The input |
____

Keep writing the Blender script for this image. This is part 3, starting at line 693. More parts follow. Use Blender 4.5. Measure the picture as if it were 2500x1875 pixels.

____

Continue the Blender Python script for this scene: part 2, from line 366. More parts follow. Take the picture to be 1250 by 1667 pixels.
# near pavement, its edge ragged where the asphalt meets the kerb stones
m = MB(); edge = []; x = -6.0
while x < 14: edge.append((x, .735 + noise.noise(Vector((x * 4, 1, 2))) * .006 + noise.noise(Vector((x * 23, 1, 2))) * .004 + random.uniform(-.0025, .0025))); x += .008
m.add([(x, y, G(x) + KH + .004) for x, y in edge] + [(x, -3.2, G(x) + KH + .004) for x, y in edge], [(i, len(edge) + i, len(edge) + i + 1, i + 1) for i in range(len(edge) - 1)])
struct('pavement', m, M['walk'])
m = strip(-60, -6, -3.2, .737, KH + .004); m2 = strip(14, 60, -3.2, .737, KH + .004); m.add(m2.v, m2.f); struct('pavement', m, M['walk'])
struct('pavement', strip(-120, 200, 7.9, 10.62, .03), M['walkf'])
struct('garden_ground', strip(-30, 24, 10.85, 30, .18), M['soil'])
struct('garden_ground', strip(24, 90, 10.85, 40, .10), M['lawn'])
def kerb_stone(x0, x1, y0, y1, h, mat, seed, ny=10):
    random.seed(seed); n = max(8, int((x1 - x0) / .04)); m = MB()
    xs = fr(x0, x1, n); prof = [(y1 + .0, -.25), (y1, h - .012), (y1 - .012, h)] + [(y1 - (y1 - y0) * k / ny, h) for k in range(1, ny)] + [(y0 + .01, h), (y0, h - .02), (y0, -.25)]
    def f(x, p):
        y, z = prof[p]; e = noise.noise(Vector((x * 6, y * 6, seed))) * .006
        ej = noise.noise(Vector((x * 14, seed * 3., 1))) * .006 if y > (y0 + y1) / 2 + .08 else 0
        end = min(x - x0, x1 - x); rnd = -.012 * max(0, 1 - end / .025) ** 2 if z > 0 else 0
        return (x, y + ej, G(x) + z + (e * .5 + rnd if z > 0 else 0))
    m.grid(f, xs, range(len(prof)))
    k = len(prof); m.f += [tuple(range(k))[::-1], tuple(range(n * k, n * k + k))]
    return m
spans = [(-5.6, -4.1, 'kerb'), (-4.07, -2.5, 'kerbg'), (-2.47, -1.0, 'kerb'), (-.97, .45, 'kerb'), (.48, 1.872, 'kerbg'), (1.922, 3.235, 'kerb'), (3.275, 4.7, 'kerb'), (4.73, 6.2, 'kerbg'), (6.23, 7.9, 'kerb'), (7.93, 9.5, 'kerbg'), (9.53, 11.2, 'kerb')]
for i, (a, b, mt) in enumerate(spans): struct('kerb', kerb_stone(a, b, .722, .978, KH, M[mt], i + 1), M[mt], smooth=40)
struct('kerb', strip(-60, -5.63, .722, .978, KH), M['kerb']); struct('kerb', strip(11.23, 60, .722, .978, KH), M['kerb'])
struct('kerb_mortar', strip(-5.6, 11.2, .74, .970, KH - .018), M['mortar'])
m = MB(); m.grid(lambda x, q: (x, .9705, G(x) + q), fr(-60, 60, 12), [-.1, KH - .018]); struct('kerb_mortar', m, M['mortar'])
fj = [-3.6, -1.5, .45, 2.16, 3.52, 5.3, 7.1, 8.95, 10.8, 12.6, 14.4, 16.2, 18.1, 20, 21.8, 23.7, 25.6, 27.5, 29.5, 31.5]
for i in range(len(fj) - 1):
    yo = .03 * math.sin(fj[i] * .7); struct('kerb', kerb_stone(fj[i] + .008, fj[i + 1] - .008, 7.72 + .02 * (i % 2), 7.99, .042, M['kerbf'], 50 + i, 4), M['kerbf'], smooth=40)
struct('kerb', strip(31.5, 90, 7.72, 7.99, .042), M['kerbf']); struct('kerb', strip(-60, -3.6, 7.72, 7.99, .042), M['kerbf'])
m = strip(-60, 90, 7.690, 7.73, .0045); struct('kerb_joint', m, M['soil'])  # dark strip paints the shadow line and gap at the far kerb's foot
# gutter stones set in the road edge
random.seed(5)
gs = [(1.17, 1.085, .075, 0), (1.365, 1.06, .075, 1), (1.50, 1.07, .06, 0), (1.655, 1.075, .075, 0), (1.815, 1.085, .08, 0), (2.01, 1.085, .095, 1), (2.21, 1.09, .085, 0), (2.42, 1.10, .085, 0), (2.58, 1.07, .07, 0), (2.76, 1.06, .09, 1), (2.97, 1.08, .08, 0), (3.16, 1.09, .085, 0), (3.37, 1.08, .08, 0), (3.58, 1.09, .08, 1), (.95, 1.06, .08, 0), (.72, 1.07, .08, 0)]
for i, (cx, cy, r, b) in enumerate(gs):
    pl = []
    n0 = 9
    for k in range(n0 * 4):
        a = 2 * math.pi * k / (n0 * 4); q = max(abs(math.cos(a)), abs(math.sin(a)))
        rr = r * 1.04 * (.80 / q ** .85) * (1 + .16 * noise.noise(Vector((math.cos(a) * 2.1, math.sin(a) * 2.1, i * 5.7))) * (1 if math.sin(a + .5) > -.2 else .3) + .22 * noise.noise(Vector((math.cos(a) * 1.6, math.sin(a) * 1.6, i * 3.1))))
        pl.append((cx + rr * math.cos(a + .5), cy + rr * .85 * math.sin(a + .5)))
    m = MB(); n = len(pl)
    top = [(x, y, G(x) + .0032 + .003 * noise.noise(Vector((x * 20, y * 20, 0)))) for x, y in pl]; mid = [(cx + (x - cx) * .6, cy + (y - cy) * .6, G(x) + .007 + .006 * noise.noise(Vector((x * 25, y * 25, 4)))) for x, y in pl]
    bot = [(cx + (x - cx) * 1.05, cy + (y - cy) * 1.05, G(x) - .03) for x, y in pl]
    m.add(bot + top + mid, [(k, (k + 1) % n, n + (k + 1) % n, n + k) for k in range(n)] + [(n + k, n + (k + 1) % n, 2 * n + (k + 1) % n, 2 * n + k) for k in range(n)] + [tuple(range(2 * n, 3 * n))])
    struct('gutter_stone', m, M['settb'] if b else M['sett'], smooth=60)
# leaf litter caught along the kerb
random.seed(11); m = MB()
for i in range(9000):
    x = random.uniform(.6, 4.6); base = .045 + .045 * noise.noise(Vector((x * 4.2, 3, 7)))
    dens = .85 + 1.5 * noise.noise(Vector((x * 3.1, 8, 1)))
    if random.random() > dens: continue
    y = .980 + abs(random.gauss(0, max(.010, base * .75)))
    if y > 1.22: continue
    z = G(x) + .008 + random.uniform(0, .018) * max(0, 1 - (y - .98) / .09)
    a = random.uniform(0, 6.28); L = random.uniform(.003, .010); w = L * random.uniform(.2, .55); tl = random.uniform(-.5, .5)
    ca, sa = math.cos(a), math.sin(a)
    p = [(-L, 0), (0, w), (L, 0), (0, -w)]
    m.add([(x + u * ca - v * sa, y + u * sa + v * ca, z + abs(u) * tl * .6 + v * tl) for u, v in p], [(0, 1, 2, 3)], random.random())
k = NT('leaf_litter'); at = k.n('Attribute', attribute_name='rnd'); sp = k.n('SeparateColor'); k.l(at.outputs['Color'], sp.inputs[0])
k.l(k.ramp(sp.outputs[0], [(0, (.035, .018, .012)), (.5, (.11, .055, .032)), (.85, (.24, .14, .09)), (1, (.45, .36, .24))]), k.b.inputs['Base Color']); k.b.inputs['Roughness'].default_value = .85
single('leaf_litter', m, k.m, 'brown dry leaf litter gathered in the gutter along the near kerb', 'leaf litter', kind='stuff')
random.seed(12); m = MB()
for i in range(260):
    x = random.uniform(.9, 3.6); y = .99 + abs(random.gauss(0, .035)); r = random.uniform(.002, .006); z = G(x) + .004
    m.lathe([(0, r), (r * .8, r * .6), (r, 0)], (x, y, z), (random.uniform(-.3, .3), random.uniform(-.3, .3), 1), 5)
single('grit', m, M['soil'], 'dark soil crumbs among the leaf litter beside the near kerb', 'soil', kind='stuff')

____

Stated problem | Make a list of all lines in the data that contain "Blender".

Correct output |
Keep writing the Blender script for this image. This is part 3, starting at line 693. More parts follow. Use Blender 4.5. Measure the picture as if it were 2500x1875 pixels.
Continue the Blender Python script for this scene: part 2, from line 366. More parts follow. Take the picture to be 1250 by 1667 pixels.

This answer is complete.